3D scene scripts
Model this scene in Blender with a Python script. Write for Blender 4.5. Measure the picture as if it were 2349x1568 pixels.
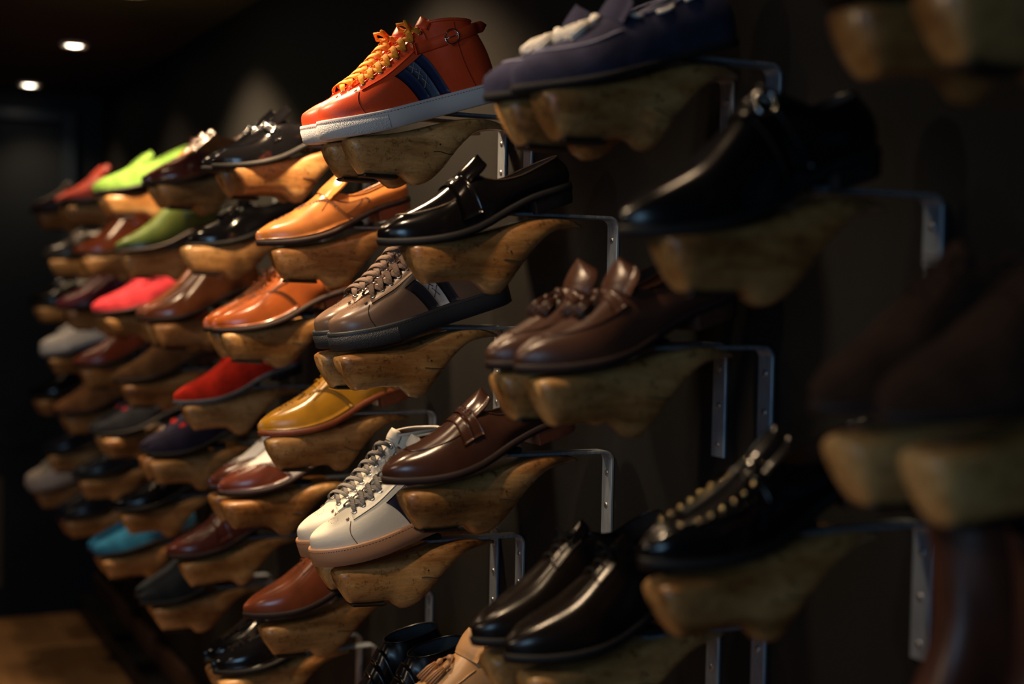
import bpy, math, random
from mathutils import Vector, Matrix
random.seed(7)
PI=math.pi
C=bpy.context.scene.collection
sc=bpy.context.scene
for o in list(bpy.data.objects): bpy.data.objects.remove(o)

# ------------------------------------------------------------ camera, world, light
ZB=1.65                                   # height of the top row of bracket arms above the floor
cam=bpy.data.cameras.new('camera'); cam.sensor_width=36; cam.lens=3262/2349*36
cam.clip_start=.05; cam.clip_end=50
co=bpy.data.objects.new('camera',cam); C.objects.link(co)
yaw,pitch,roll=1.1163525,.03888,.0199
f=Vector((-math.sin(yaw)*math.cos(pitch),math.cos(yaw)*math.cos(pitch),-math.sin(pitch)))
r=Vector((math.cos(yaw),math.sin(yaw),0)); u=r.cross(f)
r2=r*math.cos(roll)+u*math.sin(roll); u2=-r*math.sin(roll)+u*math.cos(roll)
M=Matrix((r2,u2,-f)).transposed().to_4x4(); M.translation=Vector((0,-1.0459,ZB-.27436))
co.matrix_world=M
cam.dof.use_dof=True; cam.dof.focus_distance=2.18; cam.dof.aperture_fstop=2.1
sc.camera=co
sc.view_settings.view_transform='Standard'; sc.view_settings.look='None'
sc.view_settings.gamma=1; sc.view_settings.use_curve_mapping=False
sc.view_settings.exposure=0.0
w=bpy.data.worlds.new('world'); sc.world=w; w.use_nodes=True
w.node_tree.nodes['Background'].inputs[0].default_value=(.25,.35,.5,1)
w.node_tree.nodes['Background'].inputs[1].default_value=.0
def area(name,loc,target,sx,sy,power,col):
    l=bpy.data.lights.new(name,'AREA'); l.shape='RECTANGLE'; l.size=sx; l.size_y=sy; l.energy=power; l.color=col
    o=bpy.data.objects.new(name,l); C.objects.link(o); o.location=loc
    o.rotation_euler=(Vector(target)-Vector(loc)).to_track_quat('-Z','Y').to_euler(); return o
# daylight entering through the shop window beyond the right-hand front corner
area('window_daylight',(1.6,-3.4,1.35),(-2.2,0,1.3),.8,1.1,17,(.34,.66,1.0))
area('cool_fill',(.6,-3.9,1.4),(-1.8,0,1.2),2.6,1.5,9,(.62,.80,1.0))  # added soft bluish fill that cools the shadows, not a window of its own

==

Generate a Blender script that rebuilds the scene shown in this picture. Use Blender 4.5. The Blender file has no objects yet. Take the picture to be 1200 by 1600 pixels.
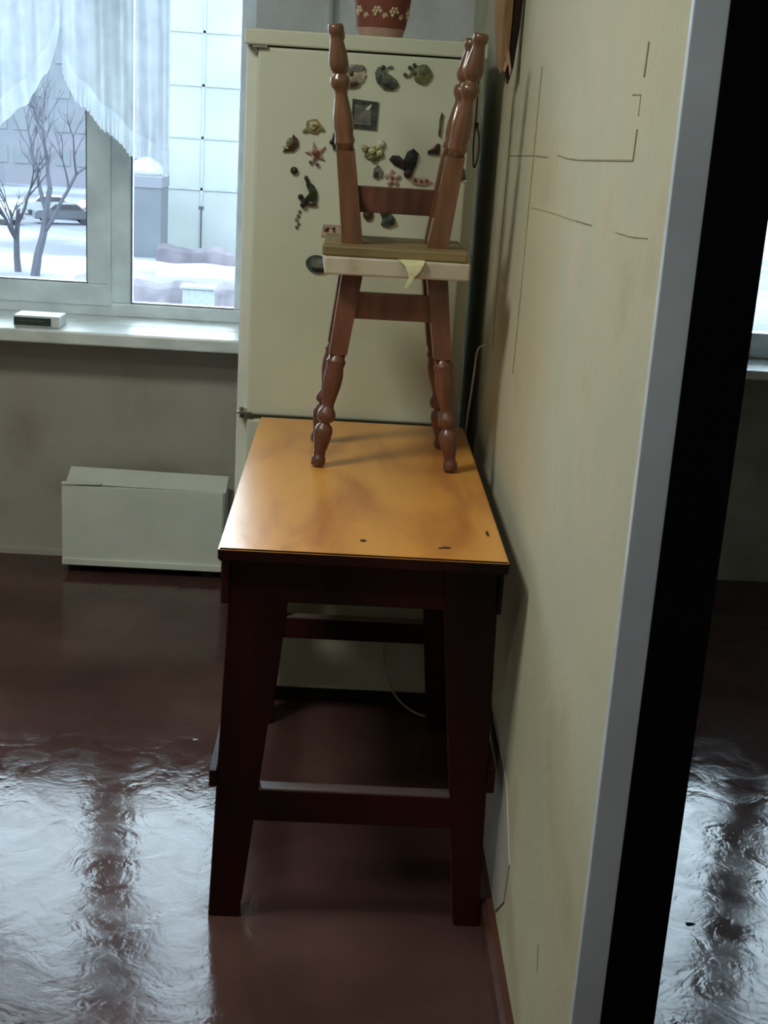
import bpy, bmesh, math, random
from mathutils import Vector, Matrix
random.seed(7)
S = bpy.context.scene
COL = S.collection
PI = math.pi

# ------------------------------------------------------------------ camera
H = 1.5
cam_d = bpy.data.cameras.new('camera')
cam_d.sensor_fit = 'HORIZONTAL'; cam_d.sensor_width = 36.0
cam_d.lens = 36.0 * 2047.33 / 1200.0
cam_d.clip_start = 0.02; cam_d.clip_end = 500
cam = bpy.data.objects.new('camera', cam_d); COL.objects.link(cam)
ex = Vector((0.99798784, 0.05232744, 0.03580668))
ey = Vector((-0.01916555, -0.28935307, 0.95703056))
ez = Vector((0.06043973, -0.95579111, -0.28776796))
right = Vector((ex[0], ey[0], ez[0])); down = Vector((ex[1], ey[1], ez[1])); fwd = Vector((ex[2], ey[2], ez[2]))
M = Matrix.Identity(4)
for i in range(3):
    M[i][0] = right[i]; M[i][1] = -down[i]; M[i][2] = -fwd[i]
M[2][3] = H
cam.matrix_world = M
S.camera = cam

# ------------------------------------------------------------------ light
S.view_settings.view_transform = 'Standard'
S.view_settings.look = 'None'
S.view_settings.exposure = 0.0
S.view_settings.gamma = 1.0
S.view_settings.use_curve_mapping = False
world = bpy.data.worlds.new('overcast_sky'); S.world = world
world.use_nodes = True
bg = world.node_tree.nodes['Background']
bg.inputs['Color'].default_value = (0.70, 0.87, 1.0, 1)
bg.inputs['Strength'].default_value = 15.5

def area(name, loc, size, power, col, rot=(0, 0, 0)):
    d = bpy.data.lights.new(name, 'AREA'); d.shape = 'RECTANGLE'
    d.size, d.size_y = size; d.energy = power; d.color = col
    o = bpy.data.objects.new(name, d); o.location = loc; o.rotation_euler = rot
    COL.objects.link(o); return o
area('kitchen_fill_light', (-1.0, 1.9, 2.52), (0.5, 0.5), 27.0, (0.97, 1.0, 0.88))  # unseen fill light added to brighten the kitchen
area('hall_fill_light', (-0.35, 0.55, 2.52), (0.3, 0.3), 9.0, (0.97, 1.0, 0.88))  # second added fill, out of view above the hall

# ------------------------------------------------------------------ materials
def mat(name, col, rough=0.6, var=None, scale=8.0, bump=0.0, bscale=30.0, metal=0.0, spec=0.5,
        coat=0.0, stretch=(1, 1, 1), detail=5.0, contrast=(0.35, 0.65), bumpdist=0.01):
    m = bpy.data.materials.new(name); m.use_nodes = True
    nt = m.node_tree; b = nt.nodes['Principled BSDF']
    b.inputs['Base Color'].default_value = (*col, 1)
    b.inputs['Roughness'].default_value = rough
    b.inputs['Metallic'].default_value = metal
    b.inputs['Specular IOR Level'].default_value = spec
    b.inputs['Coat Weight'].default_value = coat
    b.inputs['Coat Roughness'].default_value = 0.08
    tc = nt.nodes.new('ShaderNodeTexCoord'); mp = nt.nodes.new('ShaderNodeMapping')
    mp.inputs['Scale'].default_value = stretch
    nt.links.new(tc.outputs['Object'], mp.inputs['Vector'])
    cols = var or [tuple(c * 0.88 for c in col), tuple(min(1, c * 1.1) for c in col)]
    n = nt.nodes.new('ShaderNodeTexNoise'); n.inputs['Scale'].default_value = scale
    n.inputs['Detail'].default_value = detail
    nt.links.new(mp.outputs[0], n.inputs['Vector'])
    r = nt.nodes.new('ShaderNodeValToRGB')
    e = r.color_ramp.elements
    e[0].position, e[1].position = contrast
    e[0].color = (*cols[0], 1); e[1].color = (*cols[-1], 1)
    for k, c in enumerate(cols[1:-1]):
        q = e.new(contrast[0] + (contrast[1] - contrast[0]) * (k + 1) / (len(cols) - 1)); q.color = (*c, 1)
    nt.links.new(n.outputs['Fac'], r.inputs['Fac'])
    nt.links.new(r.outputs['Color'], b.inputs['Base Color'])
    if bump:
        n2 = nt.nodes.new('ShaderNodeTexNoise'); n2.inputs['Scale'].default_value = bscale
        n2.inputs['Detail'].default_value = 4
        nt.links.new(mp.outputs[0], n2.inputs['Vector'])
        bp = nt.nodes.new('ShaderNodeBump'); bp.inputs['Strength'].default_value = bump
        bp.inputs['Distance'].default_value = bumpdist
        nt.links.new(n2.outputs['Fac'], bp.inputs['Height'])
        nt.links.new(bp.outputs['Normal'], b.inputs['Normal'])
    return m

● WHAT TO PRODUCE
Tell how many lines include "Blender". The number is the whole answer.

● WRITTEN REPLY
2